A Western scholar tells Deng's story
In 2000, the China scholar Ezra Vogel was thinking about writing a book to help Americans understand key developments in Asia when he was about to retire from teaching at Harvard University. When a friend suggested he should write about the Chinese leader Deng Xiaoping, Vogel thought about it for many weeks, and concluded that the idea was exactly right.
For the past 10 years, Vogel has researched Deng extensively. He has read books about him, traveled to China numerous times and interviewed hundreds of influential Chinese and foreigners.

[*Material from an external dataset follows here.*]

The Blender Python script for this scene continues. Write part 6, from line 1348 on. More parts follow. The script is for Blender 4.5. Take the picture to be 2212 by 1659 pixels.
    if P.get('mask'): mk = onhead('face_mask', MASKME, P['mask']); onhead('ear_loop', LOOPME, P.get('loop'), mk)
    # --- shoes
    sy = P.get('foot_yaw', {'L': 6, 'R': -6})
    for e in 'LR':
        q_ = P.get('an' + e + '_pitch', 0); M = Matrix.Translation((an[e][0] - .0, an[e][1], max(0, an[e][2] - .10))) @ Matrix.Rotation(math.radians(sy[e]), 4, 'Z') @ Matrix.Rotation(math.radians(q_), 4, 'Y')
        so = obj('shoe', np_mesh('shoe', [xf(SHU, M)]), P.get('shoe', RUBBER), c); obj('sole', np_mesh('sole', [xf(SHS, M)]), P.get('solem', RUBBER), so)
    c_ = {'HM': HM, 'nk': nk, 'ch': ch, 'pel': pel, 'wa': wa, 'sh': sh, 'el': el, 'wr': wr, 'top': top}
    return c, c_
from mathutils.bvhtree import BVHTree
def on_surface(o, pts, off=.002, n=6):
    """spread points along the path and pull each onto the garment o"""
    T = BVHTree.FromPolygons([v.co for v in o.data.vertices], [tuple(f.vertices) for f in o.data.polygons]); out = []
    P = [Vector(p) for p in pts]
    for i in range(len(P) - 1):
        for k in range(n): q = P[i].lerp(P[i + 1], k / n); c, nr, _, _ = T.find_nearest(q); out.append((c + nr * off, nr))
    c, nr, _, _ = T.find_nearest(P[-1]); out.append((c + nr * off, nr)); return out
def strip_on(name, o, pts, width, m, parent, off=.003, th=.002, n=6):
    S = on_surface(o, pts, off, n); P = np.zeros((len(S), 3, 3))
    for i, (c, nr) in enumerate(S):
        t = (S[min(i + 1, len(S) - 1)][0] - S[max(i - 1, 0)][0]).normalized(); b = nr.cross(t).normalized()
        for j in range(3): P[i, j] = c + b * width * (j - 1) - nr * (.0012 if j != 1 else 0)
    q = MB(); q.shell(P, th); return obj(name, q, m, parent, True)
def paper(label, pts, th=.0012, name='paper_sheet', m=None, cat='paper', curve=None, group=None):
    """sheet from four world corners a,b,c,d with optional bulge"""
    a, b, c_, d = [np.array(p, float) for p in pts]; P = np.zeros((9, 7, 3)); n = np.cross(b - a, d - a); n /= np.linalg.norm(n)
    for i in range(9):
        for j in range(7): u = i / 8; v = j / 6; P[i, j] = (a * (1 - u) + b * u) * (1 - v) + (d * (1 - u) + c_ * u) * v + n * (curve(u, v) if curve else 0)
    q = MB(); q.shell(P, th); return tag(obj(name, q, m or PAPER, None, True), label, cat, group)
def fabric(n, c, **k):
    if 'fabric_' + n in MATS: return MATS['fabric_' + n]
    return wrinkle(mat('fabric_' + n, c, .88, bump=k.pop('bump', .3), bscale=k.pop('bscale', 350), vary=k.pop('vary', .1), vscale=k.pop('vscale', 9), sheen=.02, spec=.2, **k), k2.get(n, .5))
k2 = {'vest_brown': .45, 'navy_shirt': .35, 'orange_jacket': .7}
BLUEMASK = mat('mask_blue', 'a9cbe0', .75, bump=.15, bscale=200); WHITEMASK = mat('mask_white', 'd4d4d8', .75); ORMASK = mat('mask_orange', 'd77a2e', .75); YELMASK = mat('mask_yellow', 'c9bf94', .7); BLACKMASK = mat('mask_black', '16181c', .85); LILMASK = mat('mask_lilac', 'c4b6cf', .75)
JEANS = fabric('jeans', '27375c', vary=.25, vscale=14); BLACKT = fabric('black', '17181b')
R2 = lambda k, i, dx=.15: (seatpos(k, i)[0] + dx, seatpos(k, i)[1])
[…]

The result is Deng Xiaoping and the Transformation of China, published by Harvard University Press last month. It chronicles Deng's rich and intricate life and career from his birth on Aug 22, 1904 in a weakened Qing Dynasty (1644-1911) to his death on Feb 19, 1997, a few months before the return of Hong Kong to the motherland. That time span also takes in the country's turmoil and an economic boom in the last three decades.
"Deng made more contribution to China than any other leader in the 20th century because he put the country on a path to the future," Vogel says at his home in Cambridge, Massachusetts. "China was so lucky to have such a leader to bring such progress.
"Nobody in the West in 1978 imagined that the Chinese Communist Party could lead a country to grow faster than capitalist countries. Even scholars had no idea."
He concludes in his book that all the favorable conditions that China enjoyed in 1978 would have been insufficient to transform the huge, chaotic civilization into a modern nation without a strong and able leader who could hold the country together while providing strategic direction.
It was Deng who finally realized the mission that Chinese leaders had tried for almost two centuries to achieve: finding a path that would make China rich and powerful.
While admiring Deng personally, Vogel says that as a Western scholar he has tried to present an objective picture and point out the different views. But he has also felt China is so big, with so many different views, that he could not possibly explain everything.
Writing about Deng was particularly tough, Vogel says, because Deng wrote almost nothing himself. "It took a long time trying to put the pieces together."
The 81-year-old China scholar believes it was no accident that Deng was a capable and pragmatic leader, given his many ups and downs.
He had "seen so much and thought so much and had always been around".
Deng had enormous range of governing experience at the local, regional and national levels that he could draw on, and Vogel believes Deng's experience in war had shaped his style.
Deng was an extremely confident person from when he was young, Vogel says. He was not one who thought only about the Party or himself. "I think he always thought about the overall situation ... And the important thing for Deng since 1978 was always to improve the livelihood of the Chinese people and the economy," Vogel says.
While Vogel heaps much praise on Deng, he believes Hua Guofeng, who succeeded Mao after his death, was the one who initiated the reform and opening-up.
Deng's personal charisma aside, Vogel found that qifen, or the atmosphere in the high levels of the Party, has been vital for top leaders to make big changes since 1978 and that will remain true in the years to come.
Vogel believes that while China's success has offered much for others, especially developing countries, to learn from, there is no set model. "He wanted to learn the best thing from everywhere and adapt to the needs of his own country."
Vogel is known to many Chinese by the name Fu Gaoyi, and few probably know he is also foremost among scholars of Japan. The Japanese edition of his book Japan as Number One: Lessons for America (1979) is the all-time bestseller in Japan of non-fiction by a Western author.
After receiving his PhD in sociology from Harvard and spending two years in Japan in the late 1950s, his main interest was Japan. But when people like John Fairbank, the then top China scholar at Harvard, called him in 1961 about studying Chinese history and language with a three-year fellowship, he immediately accepted.
Vogel now not only speaks fluent Chinese, but reads and writes the language.
"In the future it's very necessary for China and Japan to get along, and I know that World War II was one of the biggest problems interfering with their ability to get along. I think I have a special responsibility and opportunity because I know both China and Japan."
Deng learned a lot from Japan on how to modernize industry, improve quality control and be efficient, Vogel says. "In the 1980s Deng did very good things. He tried to introduce Japanese movies, television and novels, literature of all kinds."
Making his first visit to China in 1973 with a delegation from the National Academy of Sciences, Vogel met then-premier Zhou Enlai and other high officials, and regretted he never had a chance to meet and talk with Deng in person. The closest contact he had was at the National Gallery in Washington in 1979, when Deng was making a speech during an official visit to the US.